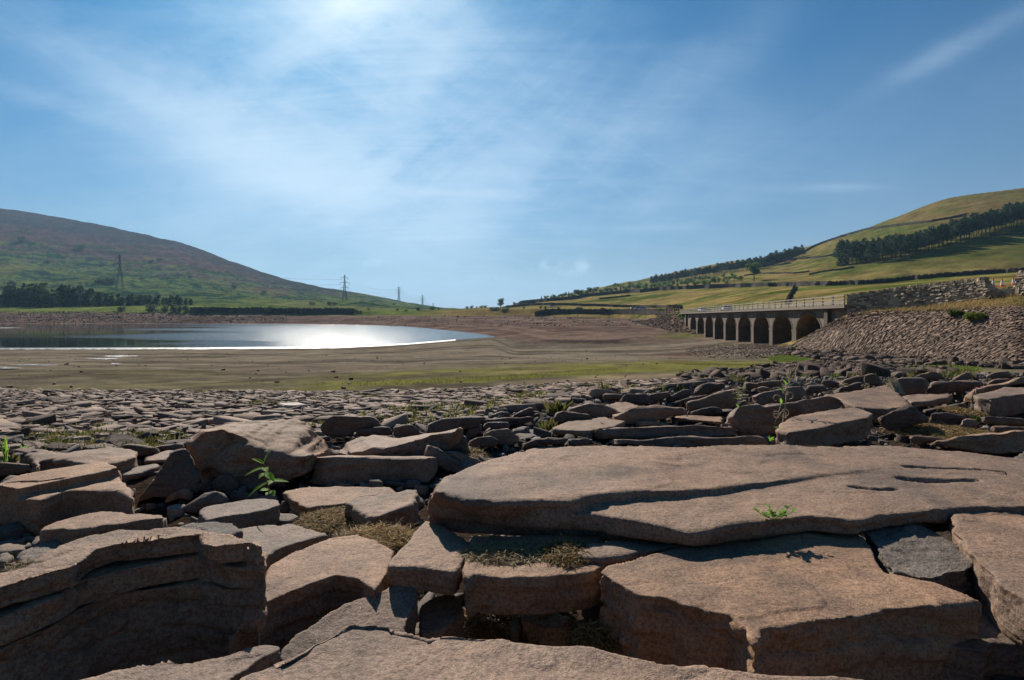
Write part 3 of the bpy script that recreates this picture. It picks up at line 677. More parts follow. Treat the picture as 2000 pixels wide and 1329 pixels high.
def prism_bm(bm, top, bot):
    tv = [bm.verts.new(p) for p in top]; bv = [bm.verts.new(p) for p in bot]; n = len(tv)
    ft = bm.faces.new(tv); fb = bm.faces.new(bv[::-1])
    for i in range(n): bm.faces.new((tv[i], bv[i], bv[(i + 1) % n], tv[(i + 1) % n]))
    return ft
def finish_rock(name, bm, dist, mat, rough=1.0, strata=1.0, dents=(), seed=0, round_=1, vox=None, ax=None, facets=8, flatstone=True):
    bmesh.ops.triangulate(bm, faces=bm.faces[:]); bmesh.ops.recalc_face_normals(bm, faces=bm.faces[:])
    me = bpy.data.meshes.new('tmp'); bm.to_mesh(me); bm.free()
    o = bpy.data.objects.new('tmp', me); COL.objects.link(o)
    co = np.empty(len(me.vertices) * 3, np.float32); me.vertices.foreach_get('co', co); co = co.reshape(-1, 3)
    size = float(np.max(co.max(0) - co.min(0)))
    vs = vox or max(dist * 0.0040, size / 300)
    md = o.modifiers.new('r', 'REMESH'); md.mode = 'VOXEL'; md.voxel_size = vs; md.adaptivity = 0
    ms = o.modifiers.new('s', 'SMOOTH'); ms.factor = 0.3; ms.iterations = round_
    dg = bpy.context.evaluated_depsgraph_get(); me2 = bpy.data.meshes.new_from_object(o.evaluated_get(dg))
    bpy.data.objects.remove(o); bpy.data.meshes.remove(me)
    n = len(me2.vertices); co = np.empty(n * 3, np.float32); me2.vertices.foreach_get('co', co); co = co.reshape(-1, 3).astype(float)
    nm = np.empty(n * 3, np.float32); me2.vertices.foreach_get('normal', nm); nm = nm.reshape(-1, 3).astype(float)
    # break the stone along a handful of flat fracture planes
    rr_ = np.random.default_rng(seed + 900); c0 = co.mean(0)
    for k_ in range(facets):
        a_ = rr_.uniform(0, 2 * math.pi); e_ = rr_.normal(0.15, 0.35) if flatstone else rr_.normal(0.25, 0.5)
        nv = np.array([math.cos(a_) * math.cos(e_), math.sin(a_) * math.cos(e_), math.sin(e_)])
        if flatstone and abs(nv[2]) > 0.6: continue
        dt = (co - c0) @ nv; sp = dt.max(); h_ = sp * (1 - rr_.uniform(0.012, 0.05) * (0.7 if flatstone else 2.6))
        ex_ = np.maximum(dt - h_, 0); co -= (ex_ * 0.94)[:, None] * nv[None, :]
    sc = min(size, 0.6); so_ = np.array([seed * 3.71, seed * 1.37, seed * 7.7])
    Pn = co + so_
    side = 1 - sm(np.abs(nm[:, 2]), 0.45, 0.85)
    amp = 0.012 * sc * rough
    d = fbm(Pn * (2.2 / sc), 3) * amp * 0.8                                    # lumps
    d += fbm(Pn * (9 / sc), 4, 0.55) * amp * (0.22 + 0.55 * side)              # knocks
    # broken bedding layers on the sides
    zl = (co[:, 2] + 0.18 * fbm(Pn * (1.5 / sc), 2) * sc * 0.25) if ax is None else co @ np.array(ax)
    lay = vn(np.stack([zl / (0.030 * sc + 0.004) + seed, Pn[:, 0] * 2.0 / sc, Pn[:, 1] * 2.0 / sc], 1))
    lay = np.tanh(lay * 3.5); side = side ** 1.8
    d += lay * side * 0.006 * sc * strata
    # shallow flaked steps on the top
    fl_ = fbm(Pn * np.array([3.2, 3.2, 3.2]) / sc + 40, 3)
    d += (sm(fl_, 0.05, 0.12) - 0.5) * 0.0035 * sc * (1 - side) * rough
    chip = fbm(Pn * (6 / sc) + 70, 3); d -= sm(chip, 0.42, 0.50) * side * 0.012 * sc * rough
    # open bedding cracks and a few joints across the broken sides
    ck = vn(np.stack([Pn[:, 0] * 1.3 / sc, Pn[:, 1] * 1.3 / sc, Pn[:, 2] * 7.5 / sc], 1)) + 0.12 * fbm(Pn * 12 / sc, 2)
    d -= np.exp(-(ck / 0.045) ** 2) * side * 0.016 * sc * strata
    jt = vn(np.stack([Pn[:, 0] * 3.1 / sc, Pn[:, 1] * 3.1 / sc, Pn[:, 2] * 0.8 / sc], 1) + 31) + 0.10 * fbm(Pn * 10 / sc, 2)
    d -= np.exp(-(jt / 0.03) ** 2) * 0.007 * sc * rough * (0.25 + 0.75 * side)
    co = co + nm * d[:, None]
    for (pts, w, dep) in dents:          # hollows and cracks on the upper face: world xy polylines
        pts = [Vector((p[0], p[1])) for p in pts]; best = np.full(n, 1e9)
        for a, b_ in zip(pts[:-1], pts[1:]):
            ab = np.array([b_.x - a.x, b_.y - a.y]); l2 = ab @ ab + 1e-12
            tt = np.clip(((co[:, 0] - a.x) * ab[0] + (co[:, 1] - a.y) * ab[1]) / l2, 0, 1)
            dd_ = np.hypot(co[:, 0] - a.x - tt * ab[0], co[:, 1] - a.y - tt * ab[1]); best = np.minimum(best, dd_)
        best = best * (1 + 0.35 * vn(Pn * 25)) * (1.25 + 0.75 * vn(Pn * 9 + 5)) + 0.0
        co[:, 2] -= dep * (1 - sm(best, w * 0.35, w)) * (nm[:, 2] > 0.3)
    me2.vertices.foreach_set('co', co.astype(np.float32).ravel()); me2.update()
    me2.name = name
    return link(name, me2, mat, None, True)
ROCKS = []
rock_n = [0]
G0 = 0.745
def rock(label, zm, pts, yb=None, kind='F', mat='rock', drop=None, th=None, gx=0, gy=0, dep=None, back=None, g=G0, rough=1.0, strata=1.0, jagg=0.10, dents=(), extra=(), name='rock', round_=1, lean=0.12, group=None):
    """T: the outline of the flat top, laid on a plane at 'drop' below the eye; F: the outline of the face that looks at us, run back by 'dep'"""
    rock_n[0] += 1; sd_ = rock_n[0]
    poly = cv(zm, pts)
    ox, oy, s = ZM[zm]
    if yb is not None: yb = oy + yb / s
    bm = bmesh.new()
    if kind == 'T':
        fy = max(p[1] for p in poly); fx = sum(p[0] for p in poly) / len(poly)
        if drop is None:
            d0 = g * F / (yb - HY); drop = (fy - HY) * d0 / F; drop = min(drop, g - 0.015); th = th or (g - drop)
        d0 = drop * F / (fy - HY); X0 = (fx - CX) / F * d0; Y0 = d0
        th = th or 0.08
        top = jag([plane_pt(x, y, drop, X0, Y0, gx, gy) for x, y in poly], jagg, sd_)
        c = sum(top, Vector()) / len(top)
        bot = [c + (p - c) * 1.0 + Vector((0, 0, -th)) for p in top]
        bot = [Vector((c.x + (p.x - c.x) * 0.97, c.y + (p.y - c.y) * 0.97, p.z)) for p in bot]
        prism_bm(bm, top, bot); dist = d0
    else:
        lo = max(p[1] for p in poly); yb = yb or lo
        d0 = g * F / (yb - HY)
        def pt(x, y, d): return Vector(((x - CX) / F * d, d, CZ + (HY - y) / F * d))
        hgt = (lo - min(p[1] for p in poly)) * d0 / F
        wid = (max(p[0] for p in poly) - min(p[0] for p in poly)) * d0 / F
        dep = dep or min(max(0.45 * wid, 0.10), 0.32)
        fr_ = [pt(x, y, d0 + (lo - y) * d0 / F * lean) for x, y in poly]
        if back is None:
            cxx = sum(p[0] for p in poly) / len(poly); cyy = sum(p[1] for p in poly) / len(poly)
            bk = [(cxx + (x - cxx) * 0.90, cyy + (y - cyy) * 0.90 - 1.2) for x, y in poly]
        else: bk = cv(zm, back)
        fr2 = []; bk2 = []; r_ = random.Random(sd_); n = len(fr_)
        bkp = [pt(x, y, d0 + dep) for x, y in bk]
        for i in range(n):
            a, b_ = fr_[i], fr_[(i + 1) % n]; a2, b2 = bkp[i], bkp[(i + 1) % n]
            m_ = max(1, int((b_ - a).length / max(wid * 0.07, 1e-3)))
            for j in range(m_):
                k_ = j / m_; jt = Vector((r_.uniform(-1, 1), r_.uniform(-1, 1), r_.uniform(-1, 1))) * jagg * 0.10 * wid * (j > 0)
                fr2.append(a.lerp(b_, k_) + jt); bk2.append(a2.lerp(b2, k_) + jt)
        tv = [bm.verts.new(p) for p in fr2]; bv = [bm.verts.new(p) for p in bk2]; n = len(tv)
        # front face is bowed outwards a little with an off-centre crest so that it reads as broken stone
        cf = sum(fr2, Vector()) / n; cf = cf + Vector((r_.uniform(-0.2, 0.2) * wid, -r_.uniform(0.01, 0.07) * min(wid, 2.0 * hgt), r_.uniform(-0.1, 0.2) * hgt))
        cvx = bm.verts.new(cf)
        for i in range(n): bm.faces.new((tv[i], tv[(i + 1) % n], cvx))
        bm.faces.new(bv)
        for i in range(n): bm.faces.new((tv[(i + 1) % n], tv[i], bv[i], bv[(i + 1) % n]))
        dist = d0
    for ex in extra:        # further layers of the same stone: (zoom, outline, drop, thickness)
        ez, ep, ed, eth = ex
        tp = jag([plane_pt(x, y, ed) for x, y in cv(ez, ep)], jagg, sd_ + 50)
        prism_bm(bm, tp, [p + Vector((0, 0, -eth)) for p in tp])
    dn = []
    for (dz_, dpts, ddrop, w, dp) in dents: dn.append(([plane_pt(x, y, ddrop) for x, y in cv(dz_, dpts)], w, dp))
    o = finish_rock(name, bm, dist, M[mat], rough, strata, dn, sd_, round_, facets=6 if kind == 'T' else 16, flatstone=(kind == 'T'))
    tag(o, label, 'rock', group)
    ROCKS.append((o, dist))
    return o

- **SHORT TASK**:
State how many lines above include the word "that", and nothing more.

- **OUTPUT**:
3